_Aim of the exercise_
Below is a listing to write out in full, exactly as given, without its pictures.

_Dataset excerpt_

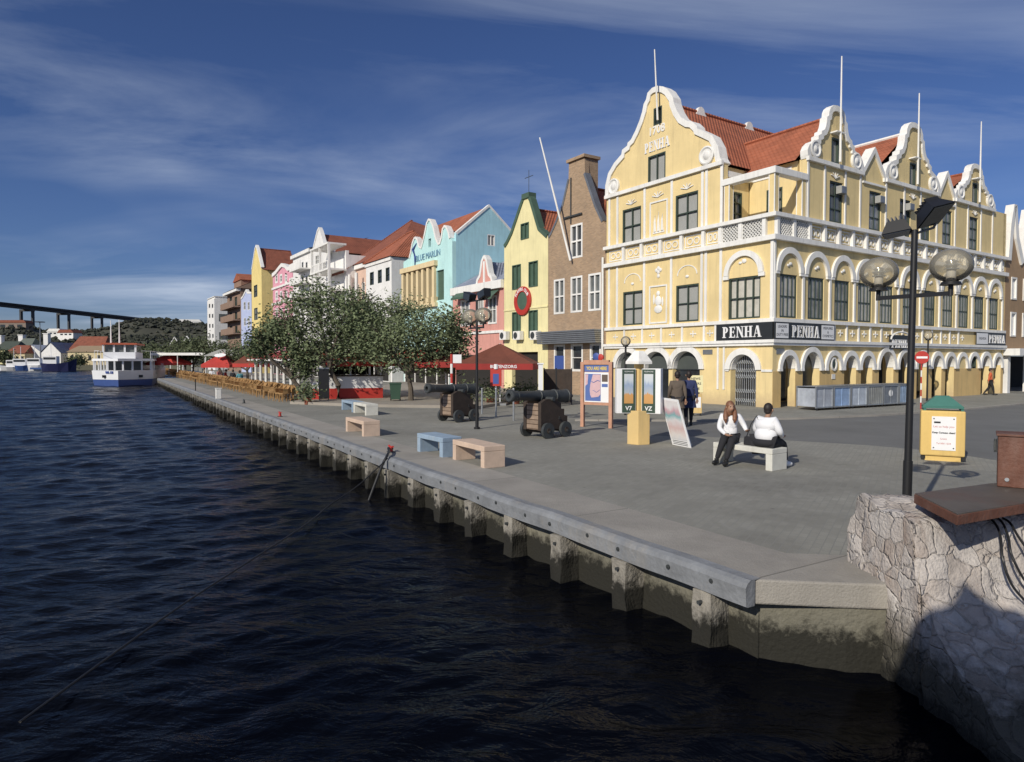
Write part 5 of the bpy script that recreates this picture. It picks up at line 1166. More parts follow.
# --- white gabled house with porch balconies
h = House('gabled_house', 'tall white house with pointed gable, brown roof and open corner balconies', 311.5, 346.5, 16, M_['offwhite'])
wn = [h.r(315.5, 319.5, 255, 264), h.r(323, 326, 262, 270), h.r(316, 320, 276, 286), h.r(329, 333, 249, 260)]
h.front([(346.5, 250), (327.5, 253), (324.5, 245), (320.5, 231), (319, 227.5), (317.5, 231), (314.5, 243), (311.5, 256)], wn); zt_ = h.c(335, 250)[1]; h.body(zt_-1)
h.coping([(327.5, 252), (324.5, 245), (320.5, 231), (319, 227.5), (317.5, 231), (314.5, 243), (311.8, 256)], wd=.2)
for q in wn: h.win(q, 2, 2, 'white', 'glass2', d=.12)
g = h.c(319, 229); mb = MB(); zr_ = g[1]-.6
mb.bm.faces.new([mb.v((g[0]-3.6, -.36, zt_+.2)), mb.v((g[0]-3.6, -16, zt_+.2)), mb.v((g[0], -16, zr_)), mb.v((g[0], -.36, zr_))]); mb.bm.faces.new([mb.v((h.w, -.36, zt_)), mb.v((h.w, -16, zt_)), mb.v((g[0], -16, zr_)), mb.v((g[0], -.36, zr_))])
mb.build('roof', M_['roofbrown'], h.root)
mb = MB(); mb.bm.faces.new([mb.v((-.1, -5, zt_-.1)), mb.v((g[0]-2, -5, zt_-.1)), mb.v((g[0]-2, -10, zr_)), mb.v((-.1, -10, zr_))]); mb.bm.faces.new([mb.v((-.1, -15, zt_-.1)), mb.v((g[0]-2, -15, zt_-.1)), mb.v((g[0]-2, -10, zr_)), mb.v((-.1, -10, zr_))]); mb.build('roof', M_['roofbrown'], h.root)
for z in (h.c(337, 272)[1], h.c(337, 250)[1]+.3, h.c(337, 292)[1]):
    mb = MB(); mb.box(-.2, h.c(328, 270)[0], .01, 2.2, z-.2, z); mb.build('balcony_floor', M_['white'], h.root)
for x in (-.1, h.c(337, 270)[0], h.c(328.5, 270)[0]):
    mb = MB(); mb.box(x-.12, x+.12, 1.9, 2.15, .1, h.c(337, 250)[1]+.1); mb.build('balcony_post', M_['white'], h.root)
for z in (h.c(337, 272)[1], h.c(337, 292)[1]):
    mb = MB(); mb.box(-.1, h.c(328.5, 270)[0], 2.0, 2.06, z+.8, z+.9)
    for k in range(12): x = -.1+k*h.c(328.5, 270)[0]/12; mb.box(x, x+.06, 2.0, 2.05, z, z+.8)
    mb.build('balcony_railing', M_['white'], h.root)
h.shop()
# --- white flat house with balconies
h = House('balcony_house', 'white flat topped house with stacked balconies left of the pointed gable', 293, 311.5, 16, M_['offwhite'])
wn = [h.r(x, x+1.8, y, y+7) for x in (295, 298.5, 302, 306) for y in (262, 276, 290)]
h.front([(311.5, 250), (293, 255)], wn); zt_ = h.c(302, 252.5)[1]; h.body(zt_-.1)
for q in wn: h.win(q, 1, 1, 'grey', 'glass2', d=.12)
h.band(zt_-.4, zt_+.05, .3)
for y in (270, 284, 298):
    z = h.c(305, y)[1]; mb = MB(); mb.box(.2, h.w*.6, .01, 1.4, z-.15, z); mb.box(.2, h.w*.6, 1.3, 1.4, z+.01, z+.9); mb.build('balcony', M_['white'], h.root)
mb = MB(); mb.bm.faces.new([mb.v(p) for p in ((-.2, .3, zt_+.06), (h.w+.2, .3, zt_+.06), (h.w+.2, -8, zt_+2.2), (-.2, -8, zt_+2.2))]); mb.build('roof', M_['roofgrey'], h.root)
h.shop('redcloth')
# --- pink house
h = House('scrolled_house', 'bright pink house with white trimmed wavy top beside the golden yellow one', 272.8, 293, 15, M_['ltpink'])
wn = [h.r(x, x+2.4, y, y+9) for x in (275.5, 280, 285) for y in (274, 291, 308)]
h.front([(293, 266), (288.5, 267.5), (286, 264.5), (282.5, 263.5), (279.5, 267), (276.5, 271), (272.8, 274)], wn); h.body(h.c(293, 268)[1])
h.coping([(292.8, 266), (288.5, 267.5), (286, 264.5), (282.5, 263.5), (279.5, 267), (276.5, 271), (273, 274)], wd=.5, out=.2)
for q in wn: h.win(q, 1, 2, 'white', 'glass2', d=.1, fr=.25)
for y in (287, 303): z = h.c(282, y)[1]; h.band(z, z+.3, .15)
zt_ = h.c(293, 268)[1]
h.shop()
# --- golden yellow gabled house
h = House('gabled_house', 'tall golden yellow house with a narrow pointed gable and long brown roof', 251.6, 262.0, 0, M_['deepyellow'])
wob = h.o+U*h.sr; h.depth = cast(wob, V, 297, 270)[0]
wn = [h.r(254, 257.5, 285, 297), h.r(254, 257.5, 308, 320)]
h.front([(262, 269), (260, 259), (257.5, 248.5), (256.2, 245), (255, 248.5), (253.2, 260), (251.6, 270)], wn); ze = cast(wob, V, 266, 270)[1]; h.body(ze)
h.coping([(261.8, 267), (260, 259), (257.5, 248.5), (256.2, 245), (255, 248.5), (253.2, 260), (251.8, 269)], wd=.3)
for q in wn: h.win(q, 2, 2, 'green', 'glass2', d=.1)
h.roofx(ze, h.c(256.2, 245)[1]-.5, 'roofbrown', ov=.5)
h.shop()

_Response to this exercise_
Write part 5 of the bpy script that recreates this picture. It picks up at line 1166. More parts follow.
# --- white gabled house with porch balconies
h = House('gabled_house', 'tall white house with pointed gable, brown roof and open corner balconies', 311.5, 346.5, 16, M_['offwhite'])
wn = [h.r(315.5, 319.5, 255, 264), h.r(323, 326, 262, 270), h.r(316, 320, 276, 286), h.r(329, 333, 249, 260)]
h.front([(346.5, 250), (327.5, 253), (324.5, 245), (320.5, 231), (319, 227.5), (317.5, 231), (314.5, 243), (311.5, 256)], wn); zt_ = h.c(335, 250)[1]; h.body(zt_-1)
h.coping([(327.5, 252), (324.5, 245), (320.5, 231), (319, 227.5), (317.5, 231), (314.5, 243), (311.8, 256)], wd=.2)
for q in wn: h.win(q, 2, 2, 'white', 'glass2', d=.12)
g = h.c(319, 229); mb = MB(); zr_ = g[1]-.6
mb.bm.faces.new([mb.v((g[0]-3.6, -.36, zt_+.2)), mb.v((g[0]-3.6, -16, zt_+.2)), mb.v((g[0], -16, zr_)), mb.v((g[0], -.36, zr_))]); mb.bm.faces.new([mb.v((h.w, -.36, zt_)), mb.v((h.w, -16, zt_)), mb.v((g[0], -16, zr_)), mb.v((g[0], -.36, zr_))])
mb.build('roof', M_['roofbrown'], h.root)
mb = MB(); mb.bm.faces.new([mb.v((-.1, -5, zt_-.1)), mb.v((g[0]-2, -5, zt_-.1)), mb.v((g[0]-2, -10, zr_)), mb.v((-.1, -10, zr_))]); mb.bm.faces.new([mb.v((-.1, -15, zt_-.1)), mb.v((g[0]-2, -15, zt_-.1)), mb.v((g[0]-2, -10, zr_)), mb.v((-.1, -10, zr_))]); mb.build('roof', M_['roofbrown'], h.root)
for z in (h.c(337, 272)[1], h.c(337, 250)[1]+.3, h.c(337, 292)[1]):
    mb = MB(); mb.box(-.2, h.c(328, 270)[0], .01, 2.2, z-.2, z); mb.build('balcony_floor', M_['white'], h.root)
for x in (-.1, h.c(337, 270)[0], h.c(328.5, 270)[0]):
    mb = MB(); mb.box(x-.12, x+.12, 1.9, 2.15, .1, h.c(337, 250)[1]+.1); mb.build('balcony_post', M_['white'], h.root)
for z in (h.c(337, 272)[1], h.c(337, 292)[1]):
    mb = MB(); mb.box(-.1, h.c(328.5, 270)[0], 2.0, 2.06, z+.8, z+.9)
    for k in range(12): x = -.1+k*h.c(328.5, 270)[0]/12; mb.box(x, x+.06, 2.0, 2.05, z, z+.8)
    mb.build('balcony_railing', M_['white'], h.root)
h.shop()
# --- white flat house with balconies
h = House('balcony_house', 'white flat topped house with stacked balconies left of the pointed gable', 293, 311.5, 16, M_['offwhite'])
wn = [h.r(x, x+1.8, y, y+7) for x in (295, 298.5, 302, 306) for y in (262, 276, 290)]
h.front([(311.5, 250), (293, 255)], wn); zt_ = h.c(302, 252.5)[1]; h.body(zt_-.1)
for q in wn: h.win(q, 1, 1, 'grey', 'glass2', d=.12)
h.band(zt_-.4, zt_+.05, .3)
for y in (270, 284, 298):
    z = h.c(305, y)[1]; mb = MB(); mb.box(.2, h.w*.6, .01, 1.4, z-.15, z); mb.box(.2, h.w*.6, 1.3, 1.4, z+.01, z+.9); mb.build('balcony', M_['white'], h.root)
mb = MB(); mb.bm.faces.new([mb.v(p) for p in ((-.2, .3, zt_+.06), (h.w+.2, .3, zt_+.06), (h.w+.2, -8, zt_+2.2), (-.2, -8, zt_+2.2))]); mb.build('roof', M_['roofgrey'], h.root)
h.shop('redcloth')
# --- pink house
h = House('scrolled_house', 'bright pink house with white trimmed wavy top beside the golden yellow one', 272.8, 293, 15, M_['ltpink'])
wn = [h.r(x, x+2.4, y, y+9) for x in (275.5, 280, 285) for y in (274, 291, 308)]
h.front([(293, 266), (288.5, 267.5), (286, 264.5), (282.5, 263.5), (279.5, 267), (276.5, 271), (272.8, 274)], wn); h.body(h.c(293, 268)[1])
h.coping([(292.8, 266), (288.5, 267.5), (286, 264.5), (282.5, 263.5), (279.5, 267), (276.5, 271), (273, 274)], wd=.5, out=.2)
for q in wn: h.win(q, 1, 2, 'white', 'glass2', d=.1, fr=.25)
for y in (287, 303): z = h.c(282, y)[1]; h.band(z, z+.3, .15)
zt_ = h.c(293, 268)[1]
h.shop()
# --- golden yellow gabled house
h = House('gabled_house', 'tall golden yellow house with a narrow pointed gable and long brown roof', 251.6, 262.0, 0, M_['deepyellow'])
wob = h.o+U*h.sr; h.depth = cast(wob, V, 297, 270)[0]
wn = [h.r(254, 257.5, 285, 297), h.r(254, 257.5, 308, 320)]
h.front([(262, 269), (260, 259), (257.5, 248.5), (256.2, 245), (255, 248.5), (253.2, 260), (251.6, 270)], wn); ze = cast(wob, V, 266, 270)[1]; h.body(ze)
h.coping([(261.8, 267), (260, 259), (257.5, 248.5), (256.2, 245), (255, 248.5), (253.2, 260), (251.8, 269)], wd=.3)
for q in wn: h.win(q, 2, 2, 'green', 'glass2', d=.1)
h.roofx(ze, h.c(256.2, 245)[1]-.5, 'roofbrown', ov=.5)
h.shop()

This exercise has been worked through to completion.